Japanese carrier NTT Com has bought a 70 percent stake in Australian integrator Frontline Systems. 

One of Australia’s largest independent integrators, Frontline is a $277 million business with data centres, warehouse and sales in Sydney, Melbourne, Brisbane, Adelaide, Canberra and Singapore.

The deal gives NTT Com Frontline’s data centre subsidiary, Harbour MSP, that will accelerate the development of its cloud solutions in Australia.

Harbour MSPs Steam Engine cloud computing stack was part of the deal and key to NTT Com’s plans to expand.

Frontline chief executive officer Steve Murphysaid that its executive team and staff would remain after the deal is finalised. 

He said Harbour MSP's plans to build a data centre in Melbourne were on track. And he expected NTT Com’s balance sheet to see this and other projects to come on stream faster. Harbour MSP would continue to lease space in Global Switch and Equinix in Sydney expand in Sydney, Victoria and Asia.

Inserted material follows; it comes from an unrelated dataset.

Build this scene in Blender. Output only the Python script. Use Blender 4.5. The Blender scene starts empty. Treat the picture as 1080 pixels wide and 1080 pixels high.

The purchase marks a significant expansion of NTT Com’s footprint in Australia and follows its $US3.3 billion acquisition last year of Dimension Data.

NTT Com will work to mesh Frontline’s server technologies with its network integration, software development and maintenance capabilities. 

“The alliance will mean that Frontline is bolstered by NTT Com’s depth of knowledge and resources in networking and communications, while we continue to extend service offerings beyond our core strengths in infrastructure and managed services,” Murphy said.

NTT Com vice president Sadao Maki said Frontline was key to the company’s ambitions to become the “ICT partner of choice” in Australia and New Zealand.

“The addition of the managed IT infrastructure professionals at Frontline and its subsidiaries is a perfect complement to our subsidiary NTT Australia’s well-established network business serving the rapidly evolving enterprise cloud market in the ANZ region,” Maki said.

Frontline was one of the biggest Oracle and Sun Microsystems resellers in Australia; Murphy said its customers would be better served under the arrangements.